Without the game in the system, it may as well be just give 1 vote a day to plonk wherever one drops it, as the return is the same regardless.

Yes, and this, I would argue, would be more fair than rewarding people for band-wagon-voting.

Band-wagon-votes are not intelligent critiques of content, they're just cynical money grabs.

YOu're the one who seemed to be suggesting that the top-dogs should "take a break" in order to let the small-fish have more of a chance.

Randomizing upvotes might not produce "headlines", but it would encourage Organic Growth.

You don't want to entice new steemians with visions of huge payouts, they'll only be disappointed and start bad-mouthing the platform (like @starworld).

What we want to try and do is give everyone a fair shot.

To feed alt accounts, like some people do?

Perhaps there could be some criteria, like a Voight-Kampff test for the accounts to try and mitigate the sock-puppet "problem"?

Not a "captcha" or a "10 posts + 10 comments" or anything that crude.

Perhaps there's already some "good steemian citizen" list somewhere?

Click to watch 3 minutes,

Perhaps they can give fingerprints and government issued ID?

Yeah, no. Even those can be purchased in bulk and would not be a good metric for "real-live-person".

I'm thinking something more like a conversation.

I see a lot of accounts that never post, or only post and never respond to comments, or others who only downvote, or only upvote.

It seems like some high-ranking accounts could "tag" accounts as "probably-a-real-person" or "probably-not-a-real-person".

Kinda like steemitboard's achievements?

the achievements on steemitboard aren't sensitive enough. What is needed is a web of trust system, but that hasn't been developed yet. I have spoken before about the trusted people being able to tag accounts, but unfortunately, some of the high-ranking accounts like that dick Kingscrown are shady as fuck and have many "secret" alts themselves.

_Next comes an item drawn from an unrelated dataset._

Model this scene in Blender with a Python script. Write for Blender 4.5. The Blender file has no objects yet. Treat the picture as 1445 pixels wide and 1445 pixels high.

I do trust some people here though as I have met many of them and chatted with them off Steem also. I have people I have given money to when they have needed, people who my wife will contact if I die to help her with my account and hundreds of people from Steemfests that are known and, I have had people come to my house, gone to dinner with them, visited them on my work travels. The thing is though, many of the people who are doing relatively well have already proven themselves as humans to enough people that matter that they get voted. The reason noobs should engage is to build relationships, to become human - not just another faceless, nameless stranger - regardless of the content.

the achievements on steemitboard aren't sensitive enough.

I agree.

What is needed is a web of trust system, but that hasn't been developed yet.

Perhaps you could delegate 0.001 steem to all the accounts you personally vouch for?

And if we got this idea to catch on, we could track the "web of trust" without needing any additional code changes?

You trust them, they trust others, and so on. I would consider you a trust-worthy starting-point.

The problem is that it is too shaky that way. While I trust my judgements and potentially the judgement of those I can trust, soon it gets too loose. Ther are potentially ways to tokenize it however and maybe get NFT "trust tokens" that are tied to the person who first issues it for accountability. If someone is found out as gaming the system, all of their trust tokens are tracked and brought into question, and if no one else is willing to hand them one of their own, they become an untrusted node again, until someone vouches.

If you changed your mind about trusting someone, you could just undelegate, or send a friendly note to one of your buds, "hey, this account you trusted looks like they might be doing some shady stuff, if you don't remove them, I might have to untrust (undelegate) you".

I like your trust-token idea, but how would you implement it? Could you add AND remove people?